Görünen o ki CHP’den gelen oyu konsolide etmesi İYİ Parti için hayati öneme haizdir. Yani CHP ittifakı bu gelen oyları eritme riskini içinden barındırıyor. Çok flaş bir isimle sahneye çıkması sonucu değiştirebilir.
Gelelim bu kadar yorumun en can alıcı noktasına. CHP büyük şehri alır mı, alır. Aziz Kocaoğlu kimi gösterirse onunla alır. Bu aday Abdül Batur olur mu, en kuvvetli ihtimal belki de kesine en yakın aday Batur’dur diyebiliriz.

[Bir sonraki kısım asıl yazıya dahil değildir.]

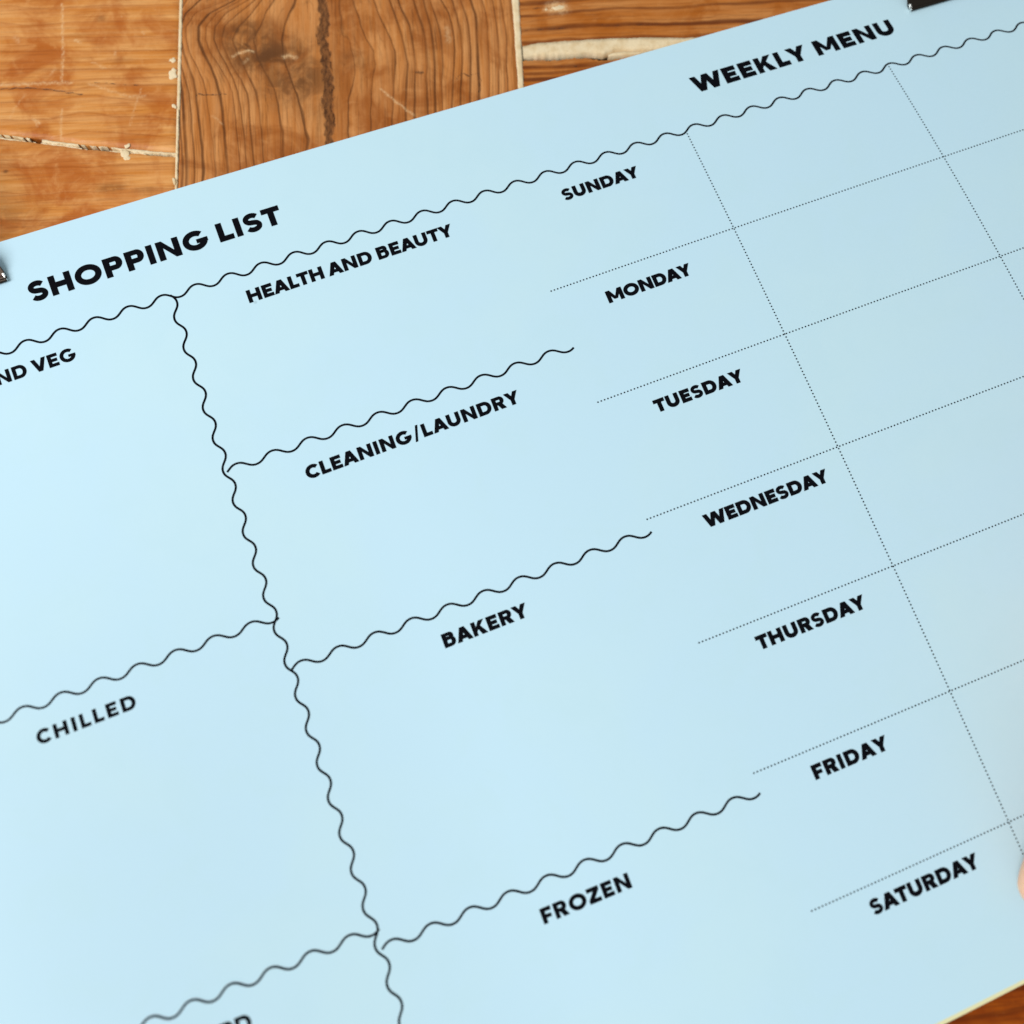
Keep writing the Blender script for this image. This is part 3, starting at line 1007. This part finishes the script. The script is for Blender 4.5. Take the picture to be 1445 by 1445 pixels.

Aslında gözden kaçmaması gereken bir husus da partilerin yada ortaya çıkan aday adaylarının İzmir hakkında bir önermelerinin olmaması.
Belki de İzmir tarihinde ilk kez 2014 seçimlerinde Binali Yıldırım ile proje önermeleri gördü.35 proje gibi aday adaylarından yada partilerden bir önerme duyan varsa beri gelsin.
Buna rağmen İzmir’li Ak Partiye yol vermedi kaldı ki bu kriz ortamı pek şans veremiyorum.
Tekrar etmekte fayda var gece yatıp sabah kalkınca şehrin içine tramvay yapma mucitliğini gösteren fantezi anlayışı aslında tam zamanında adaylıktan çekilerek CHP’yi kurtaran can simidini de siyaset denizine attı. Eğer birde bunların üzerine Büyükşehir Genel Sekreterini sahaya sürerseniz yaptığınız hayır ürküttüğünüz kurbağaya değmez.
HDP’yi unutmadım, her zaman olduğu gibi normal süreçte Ak Parti ile, genel seçimde mutlak HDP ile , yerel seçimde ise hiç şaşmaz CHP ile birlikte hareket etmekten vazgeçmeyecektir.